Volume Two perde molto dello spontaneismo dell’esordio, ma non lo perde del tutto, lo spirito dadaista, patafisico di Wyatt permane (Pataphysical Introduction) anche se la partenza di Kevin Ayers indubbiamente si fa sentire. Hugh Hopper è un bassista molto diverso, Ratledge comincia a mostrare ambizioni jazz che prenderanno il sopravvento da Fourth in poi. Varie sono le influenze dei musicisti conosciuti in quei mesi, da Zappa si prende il concetto di collage di vari piccoli brani che, uniti tra loro, formano due facciate molto compatte. Jimi Hendrix è presente in un brano a lui dedicato, Have You Ever Bean Green. La prima facciata è scritta in gran parte da Wyatt, la seconda da Ratledge. Credo che si possa dire che questo sia l’album dei Soft Machine con maggiori sonorità progressive.

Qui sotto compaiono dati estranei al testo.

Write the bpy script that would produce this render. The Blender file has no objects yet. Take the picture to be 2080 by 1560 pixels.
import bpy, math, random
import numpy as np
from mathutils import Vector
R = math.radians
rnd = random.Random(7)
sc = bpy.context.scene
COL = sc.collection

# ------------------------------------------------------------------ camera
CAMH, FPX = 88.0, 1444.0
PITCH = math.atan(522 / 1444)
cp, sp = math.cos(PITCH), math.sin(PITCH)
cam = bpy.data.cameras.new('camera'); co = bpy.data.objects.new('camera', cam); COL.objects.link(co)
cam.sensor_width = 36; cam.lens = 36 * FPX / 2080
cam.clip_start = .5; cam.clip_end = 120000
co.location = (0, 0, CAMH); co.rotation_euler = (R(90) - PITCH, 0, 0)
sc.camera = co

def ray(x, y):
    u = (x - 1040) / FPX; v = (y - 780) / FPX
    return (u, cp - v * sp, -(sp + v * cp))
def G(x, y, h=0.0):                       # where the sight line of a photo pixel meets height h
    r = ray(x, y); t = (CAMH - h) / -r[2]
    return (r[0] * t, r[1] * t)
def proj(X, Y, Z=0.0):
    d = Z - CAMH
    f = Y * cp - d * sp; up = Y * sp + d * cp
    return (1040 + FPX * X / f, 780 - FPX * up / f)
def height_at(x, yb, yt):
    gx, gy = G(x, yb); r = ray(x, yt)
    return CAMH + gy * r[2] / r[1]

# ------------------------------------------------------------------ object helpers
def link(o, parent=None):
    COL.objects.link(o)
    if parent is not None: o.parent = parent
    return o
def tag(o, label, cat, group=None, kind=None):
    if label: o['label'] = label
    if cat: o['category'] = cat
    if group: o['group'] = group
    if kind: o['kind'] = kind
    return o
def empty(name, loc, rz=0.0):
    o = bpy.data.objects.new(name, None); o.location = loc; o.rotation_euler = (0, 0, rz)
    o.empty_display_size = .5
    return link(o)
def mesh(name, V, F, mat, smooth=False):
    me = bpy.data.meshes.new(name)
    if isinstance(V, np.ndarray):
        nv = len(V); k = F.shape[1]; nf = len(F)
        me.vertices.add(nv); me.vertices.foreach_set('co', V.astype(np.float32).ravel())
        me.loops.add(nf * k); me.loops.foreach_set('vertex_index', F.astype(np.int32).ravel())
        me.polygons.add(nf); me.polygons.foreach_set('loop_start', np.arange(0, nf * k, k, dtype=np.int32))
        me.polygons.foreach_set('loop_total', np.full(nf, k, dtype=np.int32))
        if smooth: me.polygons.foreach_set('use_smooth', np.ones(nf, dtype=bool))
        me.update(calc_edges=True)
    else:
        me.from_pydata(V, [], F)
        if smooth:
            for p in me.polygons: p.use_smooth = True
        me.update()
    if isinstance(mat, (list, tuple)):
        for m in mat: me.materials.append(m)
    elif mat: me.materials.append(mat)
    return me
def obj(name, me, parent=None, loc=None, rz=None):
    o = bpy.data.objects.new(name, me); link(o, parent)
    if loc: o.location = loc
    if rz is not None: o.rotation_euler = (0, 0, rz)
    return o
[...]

L’inizio di Wyatt è la parte migliore, la sua follia delirante è sempre presente come anche quel tocco di geniale immaturità (apparente) che contraddistinguerà la sua carriera. Dopo il brano dedicato alla fisica dell’assurdo, Pataphysical Intro, Wyatt canta l’alfabeto britannico (A Concise British Alphabet) dimostrando che con la sua voce può cantare praticamente di tutto. Subito dopo arrivano le ottime, lunghe improvvisazioni di Hibou, Anemone and Bear che sono una variazione di So Boot if At All dell’album precedente.
Dada was here è il primo brano di Wyatt cantato in spagnolo, con ritmi tra jazz e dadaismo tipicamente wyattiani.
Il primo lato si conclude con l’ottima Out of Tunes, a metà tra progressive e psichedelia. Credo sia un brano molto influente per tutti quei gruppi prog che guarderanno al jazz-rock. Se penso all’Italia mi vengono in mente i Raccomandata con Ricevuta di Ritorno i cui brani più jazzati devono molto a questo brano.
La seconda facciata, maggiormente influenzata da Ratledge, inizia con una dedica al disperso Kevin Ayers (As Long as He Lies Perfectly Still) e con una ballata in cui Hopper si dimostra anche un buon chitarrista (Dedicated to You but You Weren’t Listening). La voce triste e malinconica di Wyatt segna la differenza tra una semplice ballata e un grande brano.
Il finale di undici minuti di Esther’s Nose Job è uno dei vertici raggiunti da Ratledge nella sua carriera. Viene mostrata una passione molto forte per la musica sperimentale, per l’avanguardia di Terry Riley e per il jazz. Un brano molto interessante, con frequenti variazioni, che merita più di un attento ascolto.